What fills your times of solitude? Assuming that you put away your devices, take the buds out of your ear, and leave the company of other people – that you are truly alone with yourself – what do you think about? Whatever occupies your mind is what you will take into your interactions with others. “You will recognize them by their fruits” (Matthew 7:20).
Abraham Lincoln pondered the guilt of Americans and the judgments of God. After his death, this was found in his writings: “The will of God prevails – In great contests each party claims to act in accordance with the will of God. Both may be, and one must be wrong. God cannot be for, and against the same thing at the same time. In the present civil war it is quite possible that God’s purpose is somewhat different from the purpose of either party.” (in Joshua Wolf Shenk, “Lincoln’s Melancholy”)

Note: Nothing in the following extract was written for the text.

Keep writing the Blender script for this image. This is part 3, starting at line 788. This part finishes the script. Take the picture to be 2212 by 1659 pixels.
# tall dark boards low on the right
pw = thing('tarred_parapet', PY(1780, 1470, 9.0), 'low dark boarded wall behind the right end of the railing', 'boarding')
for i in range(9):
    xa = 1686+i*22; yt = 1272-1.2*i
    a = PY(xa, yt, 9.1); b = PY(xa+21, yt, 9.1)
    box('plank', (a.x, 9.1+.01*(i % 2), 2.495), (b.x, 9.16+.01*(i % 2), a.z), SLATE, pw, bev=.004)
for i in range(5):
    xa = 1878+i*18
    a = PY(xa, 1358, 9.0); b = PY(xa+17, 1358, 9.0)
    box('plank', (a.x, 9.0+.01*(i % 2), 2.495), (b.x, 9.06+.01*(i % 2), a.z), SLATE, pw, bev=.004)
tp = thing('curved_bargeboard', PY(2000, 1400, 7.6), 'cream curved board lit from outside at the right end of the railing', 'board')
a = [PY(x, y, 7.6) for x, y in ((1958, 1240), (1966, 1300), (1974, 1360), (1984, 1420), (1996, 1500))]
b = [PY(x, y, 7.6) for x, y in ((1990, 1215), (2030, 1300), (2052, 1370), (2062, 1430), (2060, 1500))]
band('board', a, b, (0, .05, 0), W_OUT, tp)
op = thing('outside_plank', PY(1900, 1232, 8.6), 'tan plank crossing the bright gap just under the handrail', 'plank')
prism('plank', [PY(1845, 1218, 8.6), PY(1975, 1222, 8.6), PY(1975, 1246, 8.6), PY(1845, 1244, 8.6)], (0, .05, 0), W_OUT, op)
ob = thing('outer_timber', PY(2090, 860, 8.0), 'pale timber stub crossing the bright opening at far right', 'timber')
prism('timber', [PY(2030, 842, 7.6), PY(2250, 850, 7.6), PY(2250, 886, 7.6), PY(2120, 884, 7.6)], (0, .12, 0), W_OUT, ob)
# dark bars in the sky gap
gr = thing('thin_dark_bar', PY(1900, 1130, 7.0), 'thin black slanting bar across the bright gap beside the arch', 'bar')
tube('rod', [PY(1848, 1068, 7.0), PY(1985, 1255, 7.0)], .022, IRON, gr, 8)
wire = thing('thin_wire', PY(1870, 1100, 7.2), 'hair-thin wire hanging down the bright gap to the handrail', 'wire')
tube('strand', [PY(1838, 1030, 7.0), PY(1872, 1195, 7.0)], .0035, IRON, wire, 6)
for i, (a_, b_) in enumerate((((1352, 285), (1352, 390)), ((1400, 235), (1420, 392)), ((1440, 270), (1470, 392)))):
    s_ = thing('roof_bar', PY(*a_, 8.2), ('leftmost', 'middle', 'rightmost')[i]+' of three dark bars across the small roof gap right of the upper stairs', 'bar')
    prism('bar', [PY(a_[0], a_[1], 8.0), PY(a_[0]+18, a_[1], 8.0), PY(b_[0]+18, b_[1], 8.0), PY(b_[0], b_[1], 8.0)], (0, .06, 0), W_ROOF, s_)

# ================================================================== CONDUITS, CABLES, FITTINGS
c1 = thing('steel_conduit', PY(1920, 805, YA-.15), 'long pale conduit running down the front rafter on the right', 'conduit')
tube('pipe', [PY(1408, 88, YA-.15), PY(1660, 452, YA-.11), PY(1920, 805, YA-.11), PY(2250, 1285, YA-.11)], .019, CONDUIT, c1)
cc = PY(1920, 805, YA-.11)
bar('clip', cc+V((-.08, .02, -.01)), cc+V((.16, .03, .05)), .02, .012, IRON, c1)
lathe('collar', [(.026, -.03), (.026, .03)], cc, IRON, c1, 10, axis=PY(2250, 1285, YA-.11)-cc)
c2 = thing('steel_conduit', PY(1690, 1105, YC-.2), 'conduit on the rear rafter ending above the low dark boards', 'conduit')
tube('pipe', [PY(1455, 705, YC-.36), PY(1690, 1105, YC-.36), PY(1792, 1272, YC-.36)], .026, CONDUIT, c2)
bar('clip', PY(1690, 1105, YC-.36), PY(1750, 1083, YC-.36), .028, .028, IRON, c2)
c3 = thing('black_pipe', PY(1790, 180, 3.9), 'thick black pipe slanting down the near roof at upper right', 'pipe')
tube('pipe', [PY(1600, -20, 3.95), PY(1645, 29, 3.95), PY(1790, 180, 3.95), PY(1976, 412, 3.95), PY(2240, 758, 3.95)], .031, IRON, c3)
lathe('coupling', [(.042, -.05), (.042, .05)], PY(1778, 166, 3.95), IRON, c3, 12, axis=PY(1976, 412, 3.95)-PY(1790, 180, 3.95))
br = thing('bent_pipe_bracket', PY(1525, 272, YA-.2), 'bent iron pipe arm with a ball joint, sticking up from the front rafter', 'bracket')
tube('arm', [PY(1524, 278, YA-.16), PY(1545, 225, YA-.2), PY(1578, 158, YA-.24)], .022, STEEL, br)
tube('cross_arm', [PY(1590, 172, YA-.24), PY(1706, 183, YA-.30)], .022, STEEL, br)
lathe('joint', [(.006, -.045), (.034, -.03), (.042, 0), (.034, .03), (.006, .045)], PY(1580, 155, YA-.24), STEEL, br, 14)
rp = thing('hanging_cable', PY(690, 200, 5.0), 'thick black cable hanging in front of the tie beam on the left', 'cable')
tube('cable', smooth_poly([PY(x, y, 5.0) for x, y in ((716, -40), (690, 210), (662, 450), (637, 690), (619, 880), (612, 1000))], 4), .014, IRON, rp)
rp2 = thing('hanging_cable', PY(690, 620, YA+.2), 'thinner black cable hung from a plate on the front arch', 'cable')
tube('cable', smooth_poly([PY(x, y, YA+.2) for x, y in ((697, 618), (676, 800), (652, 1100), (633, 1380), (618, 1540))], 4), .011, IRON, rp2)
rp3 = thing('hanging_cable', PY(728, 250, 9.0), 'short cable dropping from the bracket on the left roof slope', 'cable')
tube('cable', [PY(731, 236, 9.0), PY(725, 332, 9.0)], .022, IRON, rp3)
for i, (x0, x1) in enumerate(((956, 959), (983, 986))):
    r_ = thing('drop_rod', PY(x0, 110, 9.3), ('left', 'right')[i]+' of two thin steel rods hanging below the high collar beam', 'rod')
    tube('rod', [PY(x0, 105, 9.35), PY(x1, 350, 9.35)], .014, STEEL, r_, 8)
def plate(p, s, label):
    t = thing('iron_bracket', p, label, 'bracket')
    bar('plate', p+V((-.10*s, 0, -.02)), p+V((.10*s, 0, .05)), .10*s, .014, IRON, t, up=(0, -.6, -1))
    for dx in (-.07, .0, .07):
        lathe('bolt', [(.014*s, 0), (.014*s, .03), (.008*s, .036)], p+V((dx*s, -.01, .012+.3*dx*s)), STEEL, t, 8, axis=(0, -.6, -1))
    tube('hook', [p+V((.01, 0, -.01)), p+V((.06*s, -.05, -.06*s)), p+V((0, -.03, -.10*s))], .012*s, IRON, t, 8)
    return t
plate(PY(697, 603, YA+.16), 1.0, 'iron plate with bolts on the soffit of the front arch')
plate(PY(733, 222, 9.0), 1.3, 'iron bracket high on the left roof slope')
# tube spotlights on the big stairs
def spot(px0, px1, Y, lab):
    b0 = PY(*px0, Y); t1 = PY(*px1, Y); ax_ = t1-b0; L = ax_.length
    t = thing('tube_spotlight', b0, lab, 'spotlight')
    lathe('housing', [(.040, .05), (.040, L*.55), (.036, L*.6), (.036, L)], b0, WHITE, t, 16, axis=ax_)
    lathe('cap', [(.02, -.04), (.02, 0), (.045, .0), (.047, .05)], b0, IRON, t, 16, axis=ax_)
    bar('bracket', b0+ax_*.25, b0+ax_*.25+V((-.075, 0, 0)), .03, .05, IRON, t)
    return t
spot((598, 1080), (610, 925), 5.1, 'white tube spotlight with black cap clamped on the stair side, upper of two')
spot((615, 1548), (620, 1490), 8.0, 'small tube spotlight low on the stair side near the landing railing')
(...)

Lincoln’s took his private thoughts public in his second Inaugural Address. “Both (sides) read the same Bible and pray to the same God, and each invokes His aid against the other. It may seem strange that any men should dare to ask a just God’s assistance in wringing their bread from the sweat of other men’s faces, but let us judge not, that we be not judged. The prayers of both could not be answered. That of neither has been answered fully. The Almighty has His own purposes. ‘Woe unto the world because of offenses; for it must needs be that offenses come, but woe to that man by whom the offense cometh.’”
Lincoln stunned the presumption of both North and South, that God was on their side, but his biblically inspired words hit the triumphalism of the North especially hard. From his inner life, he understood that the Law of God hammers our presumptions. After the speech, he wrote to Thurlow Weed, “Men are not flattered by being shown that there has been a difference of purpose between the Almighty and them.” (Wall Street Journal, March 1; C13). President Lincoln delivered his profound words 150 years ago today. “Pay attention to what you hear” (Mark 4:24).